Hier ist jede*r für sich allein und gleichzeitig zusammen, wenn sie ihre Arme wie ein Blasebalg immer wieder nach unten werfen, um ihre Körper anschließend gegen etwas (aber was?) aufbäumen zu lassen. Gewitter im Computergame? Die Landschaft, die hier behauptet wird, changiert zwischen heraufbeschworenen Unwetterkatastrophen und virtuellen Sehnsuchts-Orten. Sie scheint zwischen der organischen und technischen Welt zu liegen oder beide ineinander zu vereinen.

Etwas sägt sich in ihre Körper, etwas wabert. Wohin sind sie gelangt? Alle Drei halten einander fest – ihre Gliedmaßen suchen Halt und fliehen gleichzeitig in verschiedene Richtungen, wenn sie sich als Gebilde aus Körpern aufgestellt haben, einen Dreierkörper bilden. Die Arme zeigen den Weg vom Dreierzentrum in die Peripherie, ins Weltall – ein schönes Bild.

Am Ende bleibt ein Bild – und ein Komplott?: das leuchtende Rechteck, das bisher (unbemerkt) über der Szenerie thronte, wird zum eigentlichen Star der Szene. Die drei Performer*innen scheinen einen Ausweg aus dem „Draußen“ gefunden zu haben. Sie nehmen Kontakt zu den Zuschauer*innen auf, die (hier liegt das Komplott) wie selbstverständlich ihre Handys in Taschenlampenfunktion zücken, um das Rechteck anzuleuchten.
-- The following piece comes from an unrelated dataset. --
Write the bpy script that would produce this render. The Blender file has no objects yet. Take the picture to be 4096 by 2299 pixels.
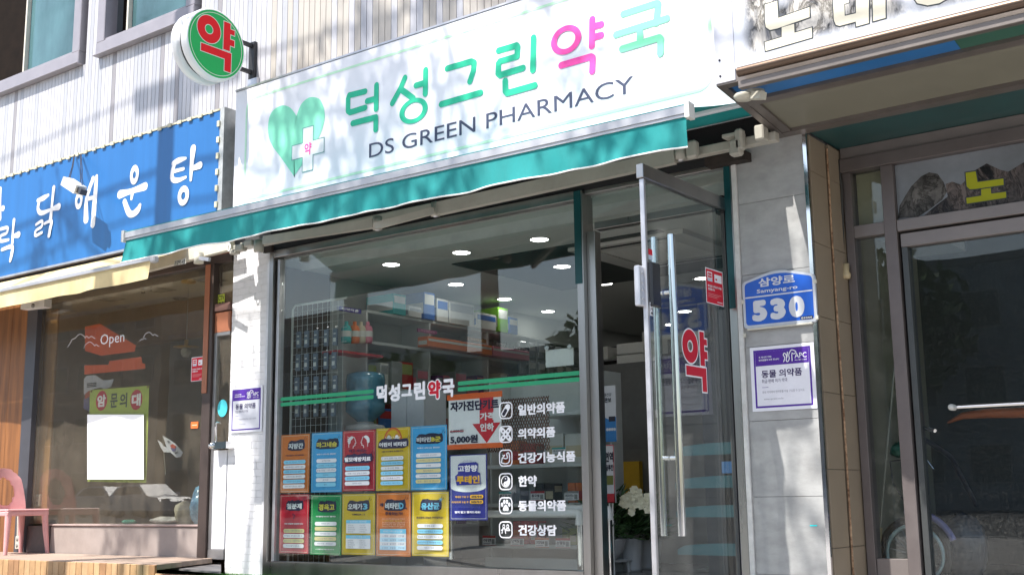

Diejenigen, die nicht eingeweiht waren, verstehen nicht, was vor sich geht. Warum zücken einige Zuschauer*innen ihr Handy und leuchten damit? Jemand neben mir sagt mir, ich solle das Handy auf das Rechteck halten und könne sehen, wie es leuchtet. Achso.
So steht am Schluss der verschmelzenden Welten (oder: the time it took to melt) eine Sinnestäuschung, alarmierend und verführend: Das Leuchten.